## [Aim]
Begin at the first line of the data and copy each line through the one containing "C = sc.collection", that line included, with no pictures.

(begin)

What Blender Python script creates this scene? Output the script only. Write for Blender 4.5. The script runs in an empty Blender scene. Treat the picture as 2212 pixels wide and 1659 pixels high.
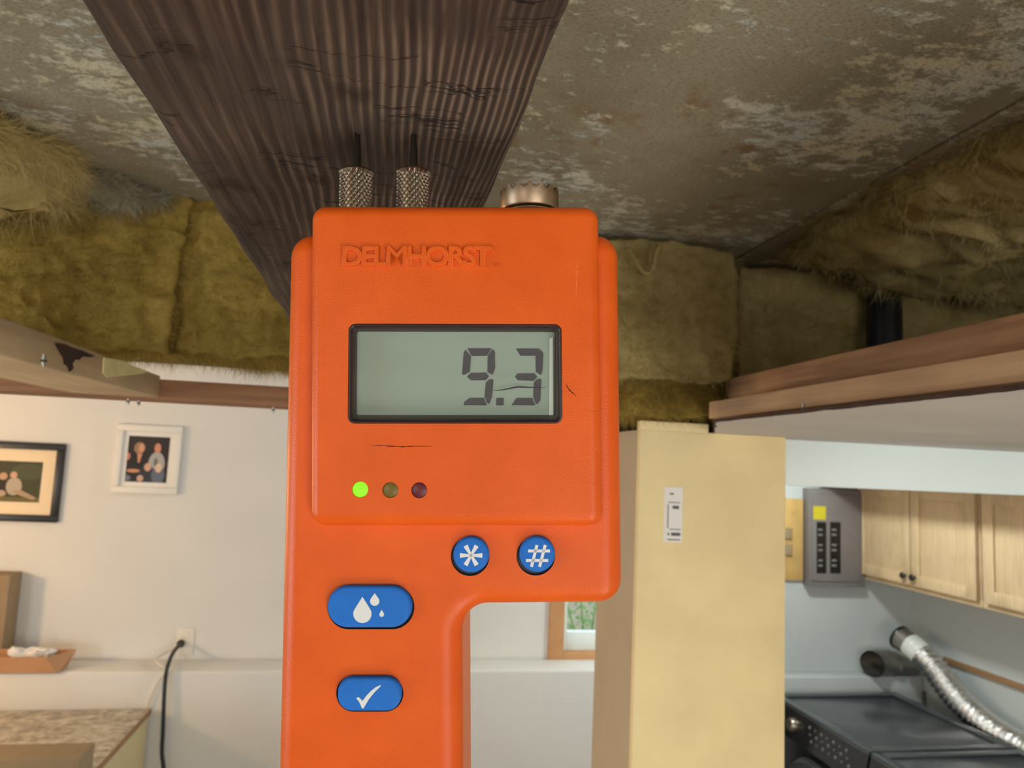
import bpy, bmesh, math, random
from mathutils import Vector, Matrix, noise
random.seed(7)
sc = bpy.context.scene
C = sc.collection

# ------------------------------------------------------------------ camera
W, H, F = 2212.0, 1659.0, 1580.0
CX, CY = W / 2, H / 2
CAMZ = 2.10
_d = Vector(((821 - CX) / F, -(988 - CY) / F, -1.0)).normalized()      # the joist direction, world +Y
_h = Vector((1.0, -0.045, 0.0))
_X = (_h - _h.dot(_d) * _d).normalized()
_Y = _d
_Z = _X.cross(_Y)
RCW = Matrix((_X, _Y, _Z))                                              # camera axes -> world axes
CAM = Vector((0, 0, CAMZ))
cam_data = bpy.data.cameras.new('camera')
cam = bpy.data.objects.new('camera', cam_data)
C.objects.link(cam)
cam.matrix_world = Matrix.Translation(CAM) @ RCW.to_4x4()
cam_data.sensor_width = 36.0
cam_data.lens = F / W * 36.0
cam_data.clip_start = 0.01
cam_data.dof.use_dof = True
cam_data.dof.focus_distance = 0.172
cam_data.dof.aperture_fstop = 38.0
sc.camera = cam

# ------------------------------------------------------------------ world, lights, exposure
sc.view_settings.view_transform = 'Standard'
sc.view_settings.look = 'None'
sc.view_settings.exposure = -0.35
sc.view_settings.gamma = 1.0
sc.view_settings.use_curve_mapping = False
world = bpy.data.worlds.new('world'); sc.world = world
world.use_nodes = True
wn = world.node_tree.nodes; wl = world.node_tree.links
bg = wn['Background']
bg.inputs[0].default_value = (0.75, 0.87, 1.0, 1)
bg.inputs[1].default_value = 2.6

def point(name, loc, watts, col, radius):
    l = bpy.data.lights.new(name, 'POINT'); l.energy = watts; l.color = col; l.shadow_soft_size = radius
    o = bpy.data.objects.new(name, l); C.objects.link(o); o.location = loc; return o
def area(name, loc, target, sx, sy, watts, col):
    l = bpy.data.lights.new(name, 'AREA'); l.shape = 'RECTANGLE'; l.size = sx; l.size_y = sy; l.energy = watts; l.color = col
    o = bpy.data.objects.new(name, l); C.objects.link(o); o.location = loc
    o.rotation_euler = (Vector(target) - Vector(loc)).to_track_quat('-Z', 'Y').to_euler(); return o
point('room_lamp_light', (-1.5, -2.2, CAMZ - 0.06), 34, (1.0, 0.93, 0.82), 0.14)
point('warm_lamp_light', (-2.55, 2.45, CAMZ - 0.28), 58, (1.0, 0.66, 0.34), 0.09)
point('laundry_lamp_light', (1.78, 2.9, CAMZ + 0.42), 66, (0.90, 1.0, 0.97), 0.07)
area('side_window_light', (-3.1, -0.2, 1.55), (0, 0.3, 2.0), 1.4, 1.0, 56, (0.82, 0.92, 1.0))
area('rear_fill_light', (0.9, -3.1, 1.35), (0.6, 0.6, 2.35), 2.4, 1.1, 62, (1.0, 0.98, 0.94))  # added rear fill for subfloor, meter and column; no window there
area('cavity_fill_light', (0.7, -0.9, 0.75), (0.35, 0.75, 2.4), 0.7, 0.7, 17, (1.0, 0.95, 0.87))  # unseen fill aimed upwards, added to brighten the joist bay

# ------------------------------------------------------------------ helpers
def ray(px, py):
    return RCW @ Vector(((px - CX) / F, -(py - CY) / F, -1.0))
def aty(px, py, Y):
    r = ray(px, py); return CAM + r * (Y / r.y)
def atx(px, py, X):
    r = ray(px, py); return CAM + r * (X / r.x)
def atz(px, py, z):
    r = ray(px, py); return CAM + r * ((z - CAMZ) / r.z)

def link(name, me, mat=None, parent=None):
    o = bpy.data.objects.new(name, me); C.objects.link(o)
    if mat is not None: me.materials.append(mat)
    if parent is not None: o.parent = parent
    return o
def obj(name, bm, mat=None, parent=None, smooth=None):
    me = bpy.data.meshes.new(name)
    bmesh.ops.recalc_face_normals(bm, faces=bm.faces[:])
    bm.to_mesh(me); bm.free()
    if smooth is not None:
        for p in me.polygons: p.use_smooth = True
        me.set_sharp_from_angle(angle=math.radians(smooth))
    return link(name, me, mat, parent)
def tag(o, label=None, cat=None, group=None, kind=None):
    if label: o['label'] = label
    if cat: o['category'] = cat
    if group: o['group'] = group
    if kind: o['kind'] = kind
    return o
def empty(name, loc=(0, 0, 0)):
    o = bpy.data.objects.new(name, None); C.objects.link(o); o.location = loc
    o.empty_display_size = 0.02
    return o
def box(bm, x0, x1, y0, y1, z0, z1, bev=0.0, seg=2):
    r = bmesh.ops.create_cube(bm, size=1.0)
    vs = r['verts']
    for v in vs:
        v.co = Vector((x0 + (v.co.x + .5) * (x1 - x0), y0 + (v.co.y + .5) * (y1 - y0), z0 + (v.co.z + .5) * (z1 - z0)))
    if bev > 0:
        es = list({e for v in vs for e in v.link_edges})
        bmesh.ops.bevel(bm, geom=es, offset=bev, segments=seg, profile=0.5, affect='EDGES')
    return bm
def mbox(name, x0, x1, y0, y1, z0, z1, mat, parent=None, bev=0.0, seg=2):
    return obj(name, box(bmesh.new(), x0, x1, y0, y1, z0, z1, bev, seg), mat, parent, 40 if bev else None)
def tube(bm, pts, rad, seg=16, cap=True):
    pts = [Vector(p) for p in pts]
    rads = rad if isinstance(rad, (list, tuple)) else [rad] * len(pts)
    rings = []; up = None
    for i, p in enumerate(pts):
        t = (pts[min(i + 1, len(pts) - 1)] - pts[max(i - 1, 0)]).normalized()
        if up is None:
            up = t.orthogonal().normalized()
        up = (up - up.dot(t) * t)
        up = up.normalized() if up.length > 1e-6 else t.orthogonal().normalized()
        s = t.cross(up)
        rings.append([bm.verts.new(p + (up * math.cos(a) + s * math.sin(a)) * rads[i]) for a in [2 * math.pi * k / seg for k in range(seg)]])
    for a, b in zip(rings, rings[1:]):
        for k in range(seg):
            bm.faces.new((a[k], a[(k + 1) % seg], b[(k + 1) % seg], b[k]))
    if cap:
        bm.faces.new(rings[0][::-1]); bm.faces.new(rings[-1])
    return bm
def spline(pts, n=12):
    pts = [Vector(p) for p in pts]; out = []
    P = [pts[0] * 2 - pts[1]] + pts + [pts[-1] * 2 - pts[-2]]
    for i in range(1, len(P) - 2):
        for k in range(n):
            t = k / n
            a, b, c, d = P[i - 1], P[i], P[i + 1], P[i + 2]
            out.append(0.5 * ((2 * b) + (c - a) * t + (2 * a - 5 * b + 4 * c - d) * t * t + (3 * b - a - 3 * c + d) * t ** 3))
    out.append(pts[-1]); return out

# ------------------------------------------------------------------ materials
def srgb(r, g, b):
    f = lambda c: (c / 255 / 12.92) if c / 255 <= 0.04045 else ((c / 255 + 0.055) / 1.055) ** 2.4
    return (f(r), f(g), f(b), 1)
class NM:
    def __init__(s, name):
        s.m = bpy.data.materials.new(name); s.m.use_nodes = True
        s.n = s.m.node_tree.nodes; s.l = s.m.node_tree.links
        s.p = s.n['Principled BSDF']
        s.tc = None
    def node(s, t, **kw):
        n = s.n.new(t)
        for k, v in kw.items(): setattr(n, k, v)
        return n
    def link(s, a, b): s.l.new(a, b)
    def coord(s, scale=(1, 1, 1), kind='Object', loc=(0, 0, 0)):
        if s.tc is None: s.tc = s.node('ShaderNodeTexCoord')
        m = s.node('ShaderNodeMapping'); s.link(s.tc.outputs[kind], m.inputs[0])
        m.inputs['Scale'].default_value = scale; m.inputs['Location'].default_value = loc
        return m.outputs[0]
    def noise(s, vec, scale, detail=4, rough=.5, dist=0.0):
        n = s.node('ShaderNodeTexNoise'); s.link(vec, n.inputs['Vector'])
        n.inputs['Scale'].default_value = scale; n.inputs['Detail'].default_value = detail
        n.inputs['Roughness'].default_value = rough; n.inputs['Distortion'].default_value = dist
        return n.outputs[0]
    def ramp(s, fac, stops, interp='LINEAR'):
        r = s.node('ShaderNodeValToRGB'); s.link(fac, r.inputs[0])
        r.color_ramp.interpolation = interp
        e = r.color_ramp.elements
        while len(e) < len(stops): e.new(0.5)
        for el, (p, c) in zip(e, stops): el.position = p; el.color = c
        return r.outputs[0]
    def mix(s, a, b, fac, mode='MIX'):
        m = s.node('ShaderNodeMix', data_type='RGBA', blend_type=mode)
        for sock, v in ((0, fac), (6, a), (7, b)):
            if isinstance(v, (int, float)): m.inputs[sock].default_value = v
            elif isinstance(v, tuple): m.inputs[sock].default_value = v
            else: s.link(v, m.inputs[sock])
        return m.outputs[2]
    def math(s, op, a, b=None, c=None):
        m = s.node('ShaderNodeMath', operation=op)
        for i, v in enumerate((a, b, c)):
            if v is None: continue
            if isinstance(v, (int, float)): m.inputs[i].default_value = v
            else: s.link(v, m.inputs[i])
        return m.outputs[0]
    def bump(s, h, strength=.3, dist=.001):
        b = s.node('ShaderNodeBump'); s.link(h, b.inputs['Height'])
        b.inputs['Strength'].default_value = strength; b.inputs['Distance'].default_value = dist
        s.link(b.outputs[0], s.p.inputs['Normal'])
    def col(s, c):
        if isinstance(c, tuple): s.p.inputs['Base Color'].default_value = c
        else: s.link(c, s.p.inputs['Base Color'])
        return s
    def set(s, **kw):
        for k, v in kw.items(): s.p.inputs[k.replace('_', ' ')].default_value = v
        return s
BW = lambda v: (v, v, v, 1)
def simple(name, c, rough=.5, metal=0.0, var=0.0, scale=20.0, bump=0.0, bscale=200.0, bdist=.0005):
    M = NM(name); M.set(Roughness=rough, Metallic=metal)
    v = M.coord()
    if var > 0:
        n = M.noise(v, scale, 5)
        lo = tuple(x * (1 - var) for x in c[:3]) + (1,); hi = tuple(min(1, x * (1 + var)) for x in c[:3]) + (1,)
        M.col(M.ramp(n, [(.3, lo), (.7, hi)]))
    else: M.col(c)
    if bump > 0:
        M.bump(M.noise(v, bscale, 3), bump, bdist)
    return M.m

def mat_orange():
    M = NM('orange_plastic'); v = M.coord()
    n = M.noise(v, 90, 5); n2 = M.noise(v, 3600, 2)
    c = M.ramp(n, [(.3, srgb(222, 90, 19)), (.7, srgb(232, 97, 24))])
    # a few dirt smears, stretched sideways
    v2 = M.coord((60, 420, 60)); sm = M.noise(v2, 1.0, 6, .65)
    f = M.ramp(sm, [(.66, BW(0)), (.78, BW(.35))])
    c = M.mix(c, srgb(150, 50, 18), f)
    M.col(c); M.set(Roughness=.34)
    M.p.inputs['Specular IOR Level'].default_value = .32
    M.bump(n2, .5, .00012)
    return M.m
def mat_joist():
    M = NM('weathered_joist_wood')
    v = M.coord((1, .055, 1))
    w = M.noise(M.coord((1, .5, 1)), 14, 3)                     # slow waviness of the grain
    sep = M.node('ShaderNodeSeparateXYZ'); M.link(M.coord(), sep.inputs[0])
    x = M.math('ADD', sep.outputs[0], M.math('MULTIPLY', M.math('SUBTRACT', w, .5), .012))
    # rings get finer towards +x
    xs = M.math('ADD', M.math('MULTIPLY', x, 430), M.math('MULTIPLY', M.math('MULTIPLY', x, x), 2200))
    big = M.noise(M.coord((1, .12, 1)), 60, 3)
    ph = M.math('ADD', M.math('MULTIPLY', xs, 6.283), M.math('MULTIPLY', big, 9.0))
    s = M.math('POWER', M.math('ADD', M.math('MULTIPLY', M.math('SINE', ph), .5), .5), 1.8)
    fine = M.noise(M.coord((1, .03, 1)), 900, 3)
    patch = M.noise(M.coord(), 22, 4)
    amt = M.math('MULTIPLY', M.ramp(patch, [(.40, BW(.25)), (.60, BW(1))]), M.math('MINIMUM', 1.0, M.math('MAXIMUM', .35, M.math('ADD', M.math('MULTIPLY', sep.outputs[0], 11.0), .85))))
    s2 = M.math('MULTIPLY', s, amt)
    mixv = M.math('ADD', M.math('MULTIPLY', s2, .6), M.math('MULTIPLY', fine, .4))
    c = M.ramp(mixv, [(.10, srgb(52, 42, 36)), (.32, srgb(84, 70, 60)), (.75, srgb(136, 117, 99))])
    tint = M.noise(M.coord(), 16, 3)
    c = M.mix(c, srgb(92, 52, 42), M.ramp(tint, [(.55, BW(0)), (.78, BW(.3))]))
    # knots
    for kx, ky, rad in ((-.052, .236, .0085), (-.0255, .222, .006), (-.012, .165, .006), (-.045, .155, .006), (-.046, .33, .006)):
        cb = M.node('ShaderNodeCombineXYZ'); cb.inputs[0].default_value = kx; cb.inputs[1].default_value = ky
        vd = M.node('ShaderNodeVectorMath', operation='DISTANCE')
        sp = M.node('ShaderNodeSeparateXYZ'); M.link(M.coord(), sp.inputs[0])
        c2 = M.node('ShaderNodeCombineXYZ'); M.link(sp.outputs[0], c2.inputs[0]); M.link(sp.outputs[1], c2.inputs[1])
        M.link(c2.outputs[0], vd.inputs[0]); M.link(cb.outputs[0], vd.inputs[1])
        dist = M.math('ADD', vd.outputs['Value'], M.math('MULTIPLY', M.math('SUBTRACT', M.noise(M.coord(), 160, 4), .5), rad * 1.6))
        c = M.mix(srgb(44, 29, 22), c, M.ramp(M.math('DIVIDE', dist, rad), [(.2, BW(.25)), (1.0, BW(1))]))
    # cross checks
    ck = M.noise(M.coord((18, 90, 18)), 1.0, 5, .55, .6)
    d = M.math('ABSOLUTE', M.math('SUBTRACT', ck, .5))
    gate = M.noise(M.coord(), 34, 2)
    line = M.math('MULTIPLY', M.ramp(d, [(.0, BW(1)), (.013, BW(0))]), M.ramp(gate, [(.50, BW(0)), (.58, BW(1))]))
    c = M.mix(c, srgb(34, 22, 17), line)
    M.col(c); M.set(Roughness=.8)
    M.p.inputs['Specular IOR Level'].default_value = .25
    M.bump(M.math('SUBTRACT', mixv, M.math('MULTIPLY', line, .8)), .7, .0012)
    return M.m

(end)

## [Solution]
What Blender Python script creates this scene? Output the script only. Write for Blender 4.5. The script runs in an empty Blender scene. Treat the picture as 2212 pixels wide and 1659 pixels high.
import bpy, bmesh, math, random
from mathutils import Vector, Matrix, noise
random.seed(7)
sc = bpy.context.scene
C = sc.collection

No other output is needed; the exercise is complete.